I graduated ~15 years ago with a degree from a decent UK university, and the job situation for an electronics engineer who could program and was willing to move anywhere in the country was essentially:
* Electronics graduate job, salary £25,000
* Programming graduate job, salary £40,000
Programming jobs think their competition is London fintech companies and Google with its free food.
Jobs designing switch mode power supplies think their competition is Chinese OEMs who pay experienced engineers £15k
So a lot of the electronic engineering graduates get diverted into software. They'd like to be able to own a house some day, after all.
You deserve the wages you can command in the market. If the labor pool is limited companies will have to pay more. Maybe AI will change the dynamics. But otherwise hardware will always struggle to compete on pay.
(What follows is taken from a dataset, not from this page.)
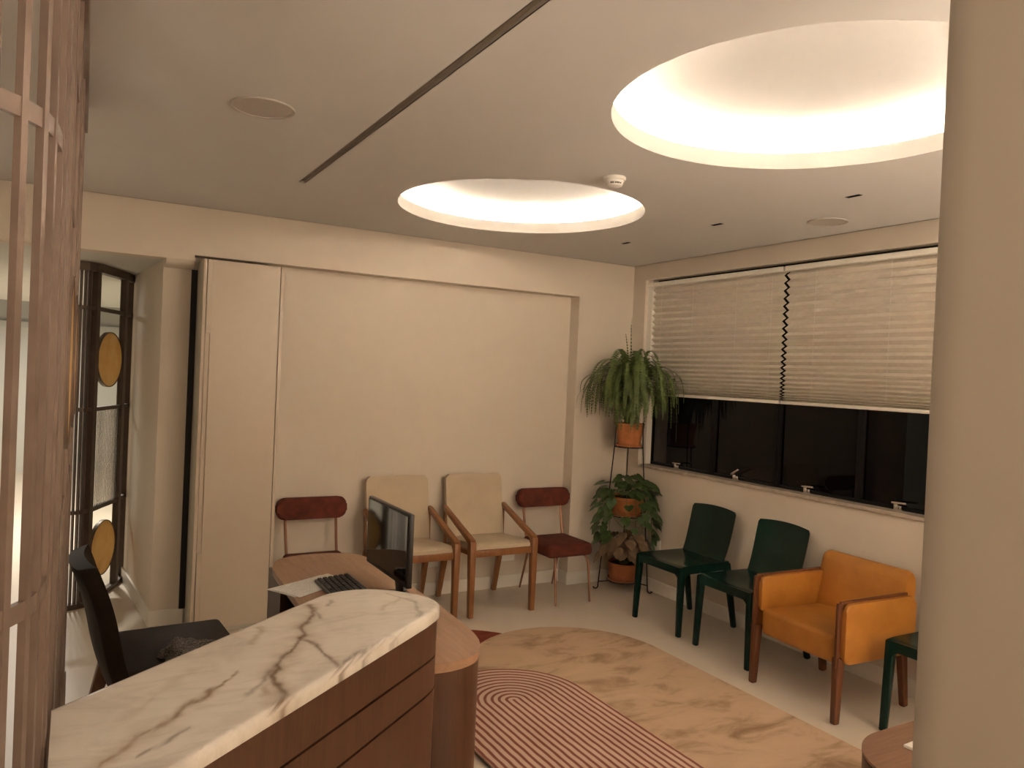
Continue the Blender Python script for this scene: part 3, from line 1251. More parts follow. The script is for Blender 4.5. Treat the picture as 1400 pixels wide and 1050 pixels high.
# marble slab: grid-parametrised top so the veins can be carried as a colour attribute
V1 = [[(-3.478, -3.139), (-3.492, -3.205), (-3.515, -3.249), (-3.541, -3.302), (-3.566, -3.374), (-3.588, -3.419), (-3.602, -3.445), (-3.625, -3.475), (-3.644, -3.506), (-3.663, -3.561), (-3.67, -3.592), (-3.662, -3.628), (-3.665, -3.659), (-3.685, -3.688)]]
VEINS = [  # points, width, strength, channel
    (V1[0], .0075, .95, 0), (V1[0], .030, .42, 1),
    ([(-3.478, -3.139), (-3.484, -3.221), (-3.487, -3.26)], .007, .6, 0),
    ([(-3.567, -3.378), (-3.547, -3.408), (-3.54, -3.46), (-3.54, -3.521), (-3.538, -3.573)], .007, .8, 0),
    ([(-3.567, -3.378), (-3.547, -3.408), (-3.54, -3.46), (-3.54, -3.521), (-3.538, -3.573)], .018, .3, 1),
    ([(-3.452, -3.497), (-3.482, -3.512), (-3.515, -3.538), (-3.540, -3.573)], .007, .6, 0),
    ([(-3.452, -3.497), (-3.473, -3.539)], .007, .6, 0), ([(-3.452, -3.497), (-3.42, -3.46), (-3.37, -3.44)], .005, .35, 0),
    ([(-3.644, -3.506), (-3.675, -3.556), (-3.706, -3.601), (-3.729, -3.631)], .010, .6, 0),
    ([(-3.66, -3.57), (-3.69, -3.60), (-3.70, -3.64)], .014, .5, 1),
    ([(-3.729, -3.515), (-3.763, -3.56), (-3.788, -3.597), (-3.826, -3.64), (-3.856, -3.675), (-3.894, -3.71), (-3.924, -3.739), (-3.952, -3.776), (-3.966, -3.802)], .010, .75, 1),
    ([(-3.729, -3.515), (-3.763, -3.56), (-3.788, -3.597), (-3.826, -3.64), (-3.856, -3.675)], .004, .5, 0),
    ([(-3.894, -3.71), (-3.924, -3.739), (-3.952, -3.776), (-3.99, -3.83)], .022, .35, 1),
    ([(-3.837, -3.729), (-3.863, -3.745), (-3.879, -3.759), (-3.899, -3.779), (-3.923, -3.795)], .005, .6, 0),
    ([(-3.268, -3.118), (-3.248, -3.168), (-3.223, -3.208), (-3.242, -3.275), (-3.257, -3.325)], .007, .45, 0),
    ([(-3.248, -3.168), (-3.30, -3.21), (-3.33, -3.25)], .006, .3, 1),
    ([(-3.423, -3.122), (-3.441, -3.163)], .008, .5, 0),
    ([(-3.63, -3.266), (-3.649, -3.317), (-3.669, -3.364)], .009, .4, 1),
    ([(-3.80, -3.47), (-3.87, -3.56), (-3.93, -3.65)], .012, .18, 1),
]
from mathutils import noise as mnoise


def vein_at(x, y):
    wx = x + 0.010 * mnoise.noise((x * 26, y * 26, 0.3)) + 0.005 * mnoise.noise((x * 70, y * 70, 3.3))
    wy = y + 0.010 * mnoise.noise((x * 26, y * 26, 7.7)) + 0.005 * mnoise.noise((x * 70, y * 70, 5.1))
    ch = [0.0, 0.0]
    for P, w, st, c in VEINS:
        dm = 9
        for (ax, ay), (bx, by) in zip(P, P[1:]):
            dx, dy = bx - ax, by - ay
            L2 = dx * dx + dy * dy
            t = max(0, min(1, ((wx - ax) * dx + (wy - ay) * dy) / L2))
            d = math.hypot(wx - ax - t * dx, wy - ay - t * dy)
            if d < dm:
                dm = d
        ww = w * (0.75 + 0.6 * mnoise.noise((x * 18, y * 18, 1.7)))
        k = math.exp(-(dm / max(ww, .002)) ** 2) * st * (0.85 + 0.35 * mnoise.noise((x * 40, y * 40, 9.1)))
        ch[c] = max(ch[c], min(1, max(0, k)))
    return ch


TH = 0.028
q = MB()
nu, nv = 230, 54
lay = None
rows = []
ER = 0.012
for j in range(nv + 1):
    t = -1 + 2 * j / nv
    tt = t * HW
    p = E0 + cn * tt
    sl = (CXL - p.x) / cd.x
    sr = cap(tt, HW)
    row = []
    for i in range(nu + 1):
        u = i / nu
        s = sl + (sr - sl) * u
        pt = E0 + cd * s + cn * tt
        # rounded upper arris
        if s > 0:
            de = (HW - math.hypot(s, tt)) if tt > 0 else HW - (s ** PC + (-tt) ** PC) ** (1 / PC)
        else:
            de = HW - abs(tt)
        z = CZ
        if de < ER:
            z = CZ - ER + math.sqrt(max(0, ER * ER - (ER - de) ** 2))
        row.append(q.bm.verts.new((pt.x, pt.y, z)))
    rows.append(row)
for j in range(nv):
    for i in range(nu):
        try:
            q.bm.faces.new((rows[j][i], rows[j][i + 1], rows[j + 1][i + 1], rows[j + 1][i]))
        except ValueError:
            pass
# skirt and underside
edge = rows[0] + [rows[j][nu] for j in range(1, nv + 1)] + list(reversed(rows[nv][:-1])) + [rows[j][0] for j in range(nv - 1, 0, -1)]
low = [q.bm.verts.new((v.co.x, v.co.y, CZ - TH)) for v in edge]
for i in range(len(edge)):
    k = (i + 1) % len(edge)
    q.bm.faces.new((edge[i], edge[k], low[k], low[i]))
q.bm.faces.new(low)
bmesh.ops.remove_doubles(q.bm, verts=q.bm.verts[:], dist=1e-5)
mt = q.done('marble_top', M['marble'], angle=0.8)
ca = mt.data.color_attributes.new('vein', 'FLOAT_COLOR', 'POINT')
buf = []
for v in mt.data.vertices:
    a, c = vein_at(v.co.x, v.co.y)
    buf += [a, c, 0, 1]
ca.data.foreach_set('color', buf)
place(mt, ct)
bo = counter_outline(HW - .006, CXL + .004, 28)
core = counter_outline(HW - .016, CXL + .006, 28)
q = MB()
q.prism(core, 0.0, CZ - TH - .001)
place(q.done('body', M['dark'], angle=0.5), ct)
for z0, z1 in ((0.929, CZ - TH - .001), (0.843, 0.923), (0.06, 0.837)):
    q = MB()
    q.prism(bo, z0, z1)
    place(q.done('front_panel', M['woodcounter'], angle=0.5), ct)
q = MB()
q.prism(counter_outline(HW - .02, CXL + .006, 28), 0.0, 0.06)
place(q.done('plinth', M['woodcounter'], angle=0.5), ct)

# monitor on the desk
mon = thing('monitor', 'black flat computer monitor turned off on the wooden desk', 'monitor', (-2.86, -2.05, DZ))
mx = -2.868
q = MB()
q.box(mx + .004, mx + .026, -2.285, -1.806, .800, 1.092, .004, 2)
hous = place(q.done('housing', M['blackplastic']), mon)
q = MB()
q.box(mx, mx + .0045, -2.277, -1.814, .818, 1.084, .0015, 1)
place(q.done('screen', M['screen'], smooth=False), mon).parent = hous
q = MB()
q.bar((mx + .020, -2.195, DZ + .008), (mx + .032, -2.10, .93), .085, .018, bevel=.004, up=(1, 0, 0))
place(q.done('stand_neck', M['blackplastic']), mon)
q = MB()
fo = [(p.x, p.y) for p in catmull([(mx - .050, -2.255, 0), (mx - .050, -2.135, 0), (mx + .0, -2.125, 0), (mx + .050, -2.135, 0), (mx + .050, -2.255, 0), (mx + .0, -2.265, 0)], 5, closed=True)]
if area2(fo) < 0:
    fo.reverse()
q.prism(fo, DZ + .0008, DZ + .008, bevel=.002)
place(q.done('stand_foot', M['blackplastic'], angle=0.5), mon)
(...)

For reference, I hold a doctorate in Engineering and a Class 1 MEng both at Oxford. I was offered £40k to work as an engineer in my niche (photonics). My lab partner who went to Germany sits on a ~€90k salary doing similar to what I would have done.
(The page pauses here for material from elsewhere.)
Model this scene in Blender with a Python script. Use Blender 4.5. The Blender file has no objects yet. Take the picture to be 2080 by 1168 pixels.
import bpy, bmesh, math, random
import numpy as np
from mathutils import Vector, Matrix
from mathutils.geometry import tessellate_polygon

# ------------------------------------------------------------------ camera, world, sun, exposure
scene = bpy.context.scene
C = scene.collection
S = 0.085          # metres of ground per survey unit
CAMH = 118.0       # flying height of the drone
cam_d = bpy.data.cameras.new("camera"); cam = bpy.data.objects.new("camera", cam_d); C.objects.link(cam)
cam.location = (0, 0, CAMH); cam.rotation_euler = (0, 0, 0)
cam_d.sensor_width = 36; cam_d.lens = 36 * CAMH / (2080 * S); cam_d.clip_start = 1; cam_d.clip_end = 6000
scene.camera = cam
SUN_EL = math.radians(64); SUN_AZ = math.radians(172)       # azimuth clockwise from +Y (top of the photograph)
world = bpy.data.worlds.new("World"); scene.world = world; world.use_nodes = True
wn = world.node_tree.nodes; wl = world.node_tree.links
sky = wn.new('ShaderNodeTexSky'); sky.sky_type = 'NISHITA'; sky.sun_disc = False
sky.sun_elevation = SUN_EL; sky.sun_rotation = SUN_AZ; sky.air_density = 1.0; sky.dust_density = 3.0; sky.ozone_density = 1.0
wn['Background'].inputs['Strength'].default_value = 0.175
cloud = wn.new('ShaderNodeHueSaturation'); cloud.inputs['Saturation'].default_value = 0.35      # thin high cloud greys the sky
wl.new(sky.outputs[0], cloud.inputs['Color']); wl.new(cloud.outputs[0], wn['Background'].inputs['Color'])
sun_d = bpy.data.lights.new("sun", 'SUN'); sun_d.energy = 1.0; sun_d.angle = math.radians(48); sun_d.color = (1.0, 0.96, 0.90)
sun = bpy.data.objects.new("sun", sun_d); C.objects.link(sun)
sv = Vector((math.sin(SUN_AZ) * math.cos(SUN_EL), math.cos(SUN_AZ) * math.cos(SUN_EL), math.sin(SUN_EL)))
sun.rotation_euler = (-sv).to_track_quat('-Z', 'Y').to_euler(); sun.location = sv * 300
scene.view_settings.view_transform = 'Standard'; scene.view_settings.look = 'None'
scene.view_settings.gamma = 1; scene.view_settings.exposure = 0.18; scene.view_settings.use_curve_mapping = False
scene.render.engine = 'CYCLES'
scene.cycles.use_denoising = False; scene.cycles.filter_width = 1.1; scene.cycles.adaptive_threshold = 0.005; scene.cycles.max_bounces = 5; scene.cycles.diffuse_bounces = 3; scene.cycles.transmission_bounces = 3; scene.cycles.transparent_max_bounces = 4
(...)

Due to the limitations of hardware career options in London, I opted for software engineering post-DPhil, but I ended up earning £42k. After two years of work, I am sitting on £52k. I don't regard myself as an "under achiever", I own a significant proportion of the product I work on and am a top contributor.
I don't think that level of comp is appropriate given the amount of work I put myself through / how much I contribute, and I think it's reflective of the UK as a whole.
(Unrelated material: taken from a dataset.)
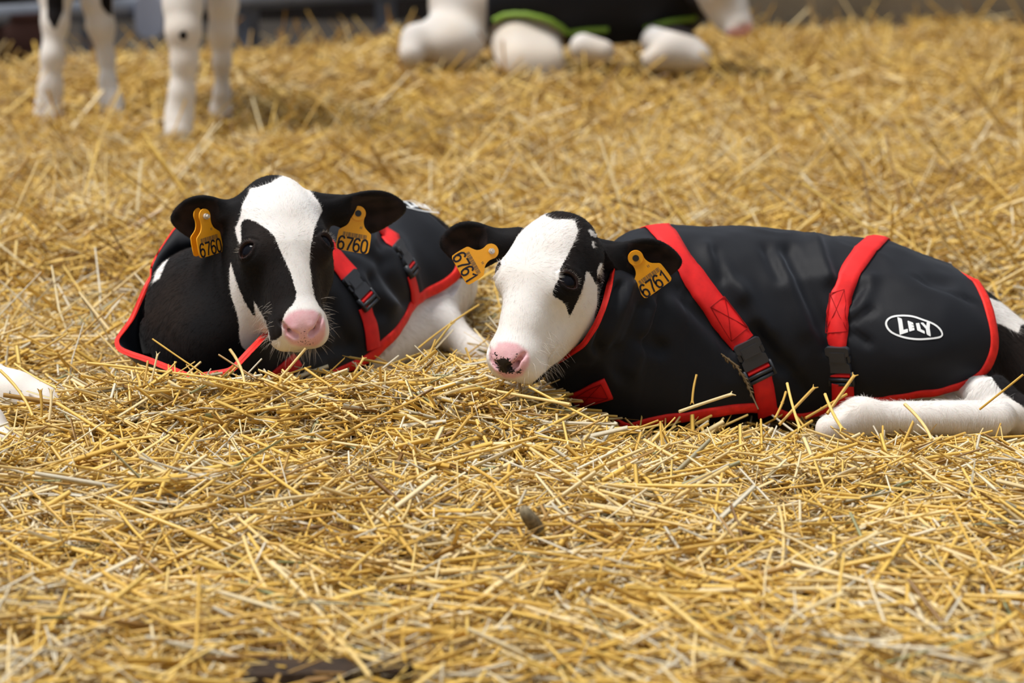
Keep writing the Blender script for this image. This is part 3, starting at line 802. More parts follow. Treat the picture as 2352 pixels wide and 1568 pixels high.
def make_coat(sh, hem, s_seam, parent, step=.0068):
    hs = st_line(sh, hem); hs[:, 1] = np.clip(hs[:, 1], .02, math.pi - .02)
    hs = smooth_poly(hs, 2, False); hs = resample(hs * V(1, .13), 150) / V(1, .13)
    front = np.stack([np.zeros(120), np.linspace(-math.pi, math.pi, 120)], 1)
    seamN = np.stack([np.linspace(0, s_seam, 14)[1:-1], np.full(12, math.pi)], 1)
    far = hs[::-1] * V(1, -1); seamF = seamN[::-1] * V(1, -1)
    poly = np.concatenate([front, seamN, hs, far, seamF])
    coat = cloth_panel(sh, poly, step, 'coat', M_NYLON, parent)
    mb = MB(); binding(mb, sh, np.concatenate([[(s_seam, math.pi)], hs, far, [(s_seam, -math.pi)]]), sh.bw, .0022, sh.flip); mb.build('red_binding', M_BIND, coat, True)
    fr = front.copy()
    mb = MB(); binding(mb, sh, fr, sh.bw * .85, .0022, sh.flip); mb.build('red_binding', M_BIND, coat, True)
    return coat, hs
def extend(st, t_end, n=16, k=1.0):
    """carry a strap from its first visible point over the back"""
    d = st[1] - st[0]; s0, t0 = st[0]; sl = -d[0] / d[1] * k
    t = np.linspace(t_end, t0, n, endpoint=False); s = s0 + sl * (t0 - t) * np.exp(-np.maximum(t0 - t, 0) * .6)
    return np.concatenate([np.stack([s, t], 1), st])

# --- coat of the right hand calf
ringB = [(0, at(1415, 570, 3.50)), (.45, at(1412, 600, 3.36)), (.9, at(1404, 650, 3.305)), (1.3, at(1392, 700, 3.28)), (1.7, at(1372, 748, 3.27)), (2.1, at(1342, 795, 3.275)),
         (2.5, at(1282, 832, 3.31)), (2.85, at(1238, 850, 3.33)), (3.14, at(1222, 846, 3.37)), (-2.7, at(1225, 820, 3.42)), (-2.1, at(1262, 770, 3.48)), (-1.3, at(1310, 670, 3.54)), (-.6, at(1370, 595, 3.55))]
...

Irrespective of your self perception of value, I am not sure you are fully grasping the disconnect between the growth in cost of living and the (lack of) growth in wages of the past 50 years for the average human in western economies.
By many standards we actually need that 125k just to live what we would consider a middle class life in the 1980's.
UK's pay is extremely low. And you know that it is VERY difficult to earn beyond £80k/yr as a SWE outside of top foreign employers in the UK like Google or Citadel. More likely, you'll stagnate at £50-60k.
And when factoring the UK's CoL being comparable to some of the more expensive American cities (SF, NYC, Boston) yet salaries being a fraction of those available there, it makes sense why engineering isn't well regarded, and plenty of people either switch to finance or immigrates to the States, Australia, or Canada.
That’s not correct at all. There’s a ~130k job going for lead engineer of a data team at a home improvement store.
It’s not “VERY difficult” - it’s not easy but it’s definitely achievable.
The majority of the gains in the S&P 500 come from tech companies, with a large part of their value being embedded in their software assets.